>> start
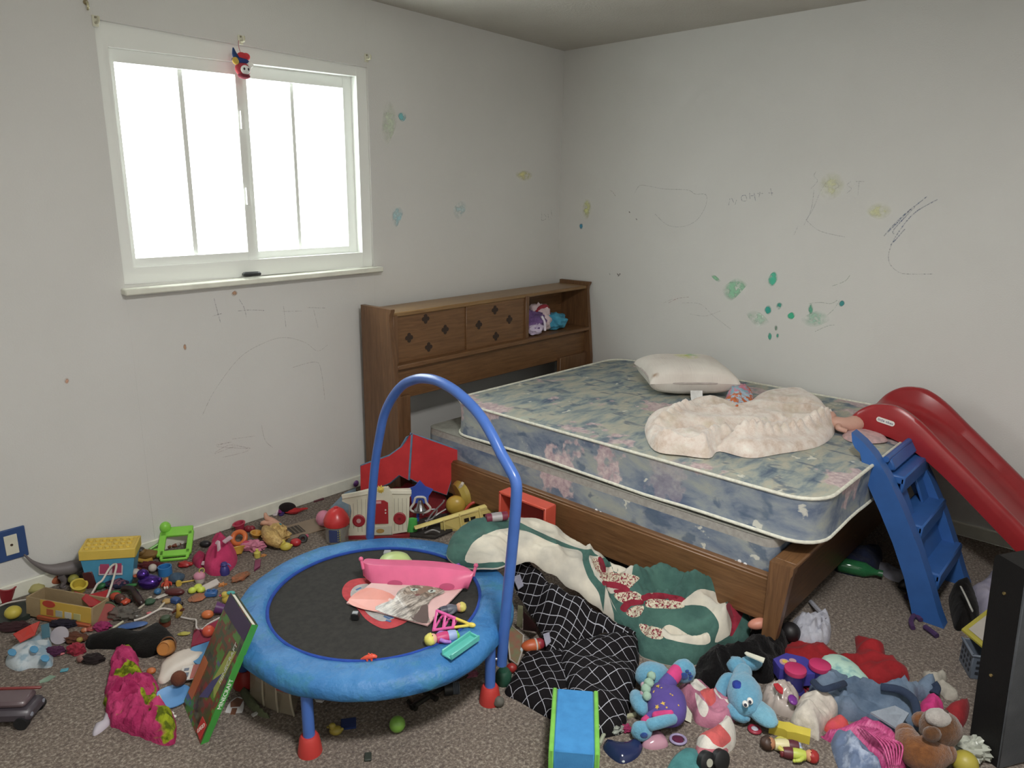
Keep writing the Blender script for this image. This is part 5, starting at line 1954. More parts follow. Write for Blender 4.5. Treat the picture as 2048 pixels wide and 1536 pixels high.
gr, k = T('toy_ring', 'bright green plastic cuff at the left end of the yellow dollhouse wall', 'toy ring', 824, 1066, .0, rz=10)
m = MB(k); m.lathe([(10, 0), (11, 0), (11, 30), (10, 30), (8.5, 28), (8.5, 2), (10, 0)], n=20, sx=1, sy=.7); m.build('cuff', pl('#3fae46', .35), gr)
rbx = thing('toy_bin', 'orange red plastic bin standing on its side against the bed rail behind the quilt', 'bin', V((-1.60, -1.175, .004)), R(-90))
m = MB()
m.box((0, .025, .135), (.27, .008, .26), bev=.003)
m.prism([(-.10, .03), (.10, .03), (.115, .09), (.11, .18), (.09, .225), (-.09, .225), (-.11, .18), (-.115, .09)], -.006, 0, c=(0, .02, 0), rot=(90, 0, 0))
m.build('body', pl('#a3241f', .35), rbx)
m = MB()
for c, s_ in (((-.13, -.01, .135), (.012, .07, .265)), ((.13, -.01, .135), (.012, .07, .265)), ((0, -.01, .262), (.27, .07, .012)), ((0, -.01, .008), (.27, .07, .012))):
    m.box(c, s_, bev=.003)
m.build('rim', pl('#d04a30', .35), rbx)
slabpx('toy_wedge', 'purple plastic piece poking out above the quilt beside the blue bar', 'toy', [(1002, 1032, .10), (1020, 1018, .12), (1024, 1034, .10), (1010, 1040, .09)], .02, .09, pl('#6b2f86'))
spk = thing('candy_roll', 'maroon paper tube with a silver printed band lying on the quilt edge', 'tube', P(993, 1034, .315))
d_ = (P(1018, 1030, .31) - P(972, 1036, .31)); k = mp(spk.location)
spk.rotation_euler = (0, 0, math.atan2(d_.y, d_.x))
m = MB(k); m.cyl((-22, 0, 0), (22, 0, 0), 9); m.build('tube', pl('#72203a', .35), spk)
m = MB(k); m.cyl((-11, 0, 0), (10, 0, 0), 9.4); m.build('silver_band', pl('#a9a4a6', .3, .4), spk)
# ================================================================== left pile
# blue bin
bn, k = T('toy_bin', 'light blue toy bin with a yellow rim and pink sticker against the left wall', 'bin', 226, 1160, 0, rz=16, tilt=(0, 3))
m = MB(k)
BB = pl('#3f97bd', .4)
vs = []
for (z_, w, d) in ((0, 38, 22), (62, 47, 27), (62, 44, 24), (3, 36, 20)):
    vs += [(-w, -d, z_), (w, -d, z_), (w, d, z_), (-w, d, z_)]
m.add(vs, [(3, 2, 1, 0)] + [(j * 4 + i, j * 4 + (i + 1) % 4, (j + 1) * 4 + (i + 1) % 4, (j + 1) * 4 + i) for j in range(3) for i in range(4)] + [(12, 13, 14, 15)])
m.build('body', BB, bn, ang=20)
m = MB(k)
for c, s_ in (((0, -27, 70), (98, 5, 20)), ((0, 27, 70), (98, 5, 20)), ((-47, 0, 70), (5, 54, 20)), ((47, 0, 70), (5, 54, 20)), ((0, 0, 76), (92, 50, 5))):
    m.box(c, s_, bev=1.2)
yr = m.build('yellow_lid', pl('#d3b431', .42), bn)
m = MB(k)
for x in range(-38, 40, 12):
    for y in (-16, 0, 16):
        m.cyl((x, y, 78), (x, y, 82), 4, n=10)
m.build('lid_studs', pl('#d8bb3c', .42), yr)
m = MB(k); m.box((4, -25.6, 38), (42, 1, 26), rot=(-5, 4, 0), bev=.3); sk = m.build('sticker', pl('#c9b8bd', .5), bn)
m = MB(k); m.box((-7, -26.4, 39), (16, 1, 20), rot=(-5, 4, 0), bev=.3); m.box((15, -26.4, 39), (16, 1, 20), rot=(-5, 4, 0), bev=.3); m.build('pink_print', pl('#a83a62', .5), sk)

dn, k = T('toy_dinosaur', 'grey long tailed toy dinosaur standing at the wall left of the blue bin', 'toy dinosaur', 140, 1168, 0, rz=44)
m = MB(k); m.tube([(-66, 0, 88), (-56, 0, 70), (-44, 0, 56), (-32, 0, 46), (-16, 0, 38), (6, 0, 34), (28, 0, 36), (46, 0, 46), (56, 0, 46)], [1.5, 3, 5, 8, 12, 14, 10, 8, 5], 14)
m.build('body', pl('#6b6464', .55), dn)
for x, y in ((-14, -8), (-6, 9), (20, -7), (24, 7)):
    m = MB(k); m.tube([(x, y, 26), (x + 4, y * 1.1, 13), (x - 2, y * 1.1, 4), (x + 4, y * 1.1, 1.5)], [7, 4.5, 3, 3], 10); m.build('leg', pl('#675f60', .55), dn)
m = MB(k); m.ell((55, -6, 49), 1.4, nu=8, nv=6); m.build('eye', pl('#d3c23c'), dn)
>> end
INSTRUCTION: Pictures are to be left out; repeat all the remaining data exactly.

ANSWER TO THIS PROBLEM:
Keep writing the Blender script for this image. This is part 5, starting at line 1954. More parts follow. Write for Blender 4.5. Treat the picture as 2048 pixels wide and 1536 pixels high.
gr, k = T('toy_ring', 'bright green plastic cuff at the left end of the yellow dollhouse wall', 'toy ring', 824, 1066, .0, rz=10)
m = MB(k); m.lathe([(10, 0), (11, 0), (11, 30), (10, 30), (8.5, 28), (8.5, 2), (10, 0)], n=20, sx=1, sy=.7); m.build('cuff', pl('#3fae46', .35), gr)
rbx = thing('toy_bin', 'orange red plastic bin standing on its side against the bed rail behind the quilt', 'bin', V((-1.60, -1.175, .004)), R(-90))
m = MB()
m.box((0, .025, .135), (.27, .008, .26), bev=.003)
m.prism([(-.10, .03), (.10, .03), (.115, .09), (.11, .18), (.09, .225), (-.09, .225), (-.11, .18), (-.115, .09)], -.006, 0, c=(0, .02, 0), rot=(90, 0, 0))
m.build('body', pl('#a3241f', .35), rbx)
m = MB()
for c, s_ in (((-.13, -.01, .135), (.012, .07, .265)), ((.13, -.01, .135), (.012, .07, .265)), ((0, -.01, .262), (.27, .07, .012)), ((0, -.01, .008), (.27, .07, .012))):
    m.box(c, s_, bev=.003)
m.build('rim', pl('#d04a30', .35), rbx)
slabpx('toy_wedge', 'purple plastic piece poking out above the quilt beside the blue bar', 'toy', [(1002, 1032, .10), (1020, 1018, .12), (1024, 1034, .10), (1010, 1040, .09)], .02, .09, pl('#6b2f86'))
spk = thing('candy_roll', 'maroon paper tube with a silver printed band lying on the quilt edge', 'tube', P(993, 1034, .315))
d_ = (P(1018, 1030, .31) - P(972, 1036, .31)); k = mp(spk.location)
spk.rotation_euler = (0, 0, math.atan2(d_.y, d_.x))
m = MB(k); m.cyl((-22, 0, 0), (22, 0, 0), 9); m.build('tube', pl('#72203a', .35), spk)
m = MB(k); m.cyl((-11, 0, 0), (10, 0, 0), 9.4); m.build('silver_band', pl('#a9a4a6', .3, .4), spk)
# ================================================================== left pile
# blue bin
bn, k = T('toy_bin', 'light blue toy bin with a yellow rim and pink sticker against the left wall', 'bin', 226, 1160, 0, rz=16, tilt=(0, 3))
m = MB(k)
BB = pl('#3f97bd', .4)
vs = []
for (z_, w, d) in ((0, 38, 22), (62, 47, 27), (62, 44, 24), (3, 36, 20)):
    vs += [(-w, -d, z_), (w, -d, z_), (w, d, z_), (-w, d, z_)]
m.add(vs, [(3, 2, 1, 0)] + [(j * 4 + i, j * 4 + (i + 1) % 4, (j + 1) * 4 + (i + 1) % 4, (j + 1) * 4 + i) for j in range(3) for i in range(4)] + [(12, 13, 14, 15)])
m.build('body', BB, bn, ang=20)
m = MB(k)
for c, s_ in (((0, -27, 70), (98, 5, 20)), ((0, 27, 70), (98, 5, 20)), ((-47, 0, 70), (5, 54, 20)), ((47, 0, 70), (5, 54, 20)), ((0, 0, 76), (92, 50, 5))):
    m.box(c, s_, bev=1.2)
yr = m.build('yellow_lid', pl('#d3b431', .42), bn)
m = MB(k)
for x in range(-38, 40, 12):
    for y in (-16, 0, 16):
        m.cyl((x, y, 78), (x, y, 82), 4, n=10)
m.build('lid_studs', pl('#d8bb3c', .42), yr)
m = MB(k); m.box((4, -25.6, 38), (42, 1, 26), rot=(-5, 4, 0), bev=.3); sk = m.build('sticker', pl('#c9b8bd', .5), bn)
m = MB(k); m.box((-7, -26.4, 39), (16, 1, 20), rot=(-5, 4, 0), bev=.3); m.box((15, -26.4, 39), (16, 1, 20), rot=(-5, 4, 0), bev=.3); m.build('pink_print', pl('#a83a62', .5), sk)

dn, k = T('toy_dinosaur', 'grey long tailed toy dinosaur standing at the wall left of the blue bin', 'toy dinosaur', 140, 1168, 0, rz=44)
m = MB(k); m.tube([(-66, 0, 88), (-56, 0, 70), (-44, 0, 56), (-32, 0, 46), (-16, 0, 38), (6, 0, 34), (28, 0, 36), (46, 0, 46), (56, 0, 46)], [1.5, 3, 5, 8, 12, 14, 10, 8, 5], 14)
m.build('body', pl('#6b6464', .55), dn)
for x, y in ((-14, -8), (-6, 9), (20, -7), (24, 7)):
    m = MB(k); m.tube([(x, y, 26), (x + 4, y * 1.1, 13), (x - 2, y * 1.1, 4), (x + 4, y * 1.1, 1.5)], [7, 4.5, 3, 3], 10); m.build('leg', pl('#675f60', .55), dn)
m = MB(k); m.ell((55, -6, 49), 1.4, nu=8, nv=6); m.build('eye', pl('#d3c23c'), dn)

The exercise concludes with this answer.